● WHAT YOU ARE ASKED TO DO:
Only the lines from the first one through the line with "cream-coated bar', 'wedge')" should be printed, exactly as they appear.

-- -- --

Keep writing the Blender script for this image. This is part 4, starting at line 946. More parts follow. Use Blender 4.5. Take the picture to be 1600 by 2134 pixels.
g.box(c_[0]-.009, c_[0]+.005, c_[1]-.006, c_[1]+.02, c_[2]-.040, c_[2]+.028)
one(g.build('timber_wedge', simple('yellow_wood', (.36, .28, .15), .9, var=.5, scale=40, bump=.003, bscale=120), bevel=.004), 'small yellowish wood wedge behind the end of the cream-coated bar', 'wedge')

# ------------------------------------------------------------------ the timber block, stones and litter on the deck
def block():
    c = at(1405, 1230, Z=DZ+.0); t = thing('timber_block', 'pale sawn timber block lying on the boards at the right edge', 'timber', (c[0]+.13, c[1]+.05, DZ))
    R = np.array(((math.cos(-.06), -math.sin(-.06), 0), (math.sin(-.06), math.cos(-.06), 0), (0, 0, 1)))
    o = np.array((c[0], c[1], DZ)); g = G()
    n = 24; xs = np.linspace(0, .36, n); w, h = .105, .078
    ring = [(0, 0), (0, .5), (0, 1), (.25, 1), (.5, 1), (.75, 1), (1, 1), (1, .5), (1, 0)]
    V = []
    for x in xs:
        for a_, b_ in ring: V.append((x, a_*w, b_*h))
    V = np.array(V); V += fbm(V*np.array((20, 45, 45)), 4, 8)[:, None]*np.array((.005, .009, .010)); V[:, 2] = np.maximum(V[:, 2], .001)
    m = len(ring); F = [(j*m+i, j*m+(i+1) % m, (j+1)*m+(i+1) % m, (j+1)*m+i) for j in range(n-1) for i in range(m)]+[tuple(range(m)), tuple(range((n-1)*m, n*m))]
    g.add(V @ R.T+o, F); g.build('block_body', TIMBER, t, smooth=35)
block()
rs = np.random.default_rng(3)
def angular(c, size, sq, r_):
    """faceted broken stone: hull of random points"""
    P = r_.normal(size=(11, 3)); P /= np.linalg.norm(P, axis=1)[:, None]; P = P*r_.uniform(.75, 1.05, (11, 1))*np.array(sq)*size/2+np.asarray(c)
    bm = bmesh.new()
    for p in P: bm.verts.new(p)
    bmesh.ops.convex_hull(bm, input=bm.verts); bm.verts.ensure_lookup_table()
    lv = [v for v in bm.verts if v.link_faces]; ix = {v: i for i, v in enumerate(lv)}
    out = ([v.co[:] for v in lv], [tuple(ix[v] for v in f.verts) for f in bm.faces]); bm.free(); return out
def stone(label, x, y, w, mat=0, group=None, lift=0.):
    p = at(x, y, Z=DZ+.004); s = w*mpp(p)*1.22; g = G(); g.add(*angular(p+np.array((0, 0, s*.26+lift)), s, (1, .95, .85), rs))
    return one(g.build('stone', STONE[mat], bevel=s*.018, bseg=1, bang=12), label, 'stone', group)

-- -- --

● CORRECT RESPONSE:
Keep writing the Blender script for this image. This is part 4, starting at line 946. More parts follow. Use Blender 4.5. Take the picture to be 1600 by 2134 pixels.
g.box(c_[0]-.009, c_[0]+.005, c_[1]-.006, c_[1]+.02, c_[2]-.040, c_[2]+.028)
one(g.build('timber_wedge', simple('yellow_wood', (.36, .28, .15), .9, var=.5, scale=40, bump=.003, bscale=120), bevel=.004), 'small yellowish wood wedge behind the end of the cream-coated bar', 'wedge')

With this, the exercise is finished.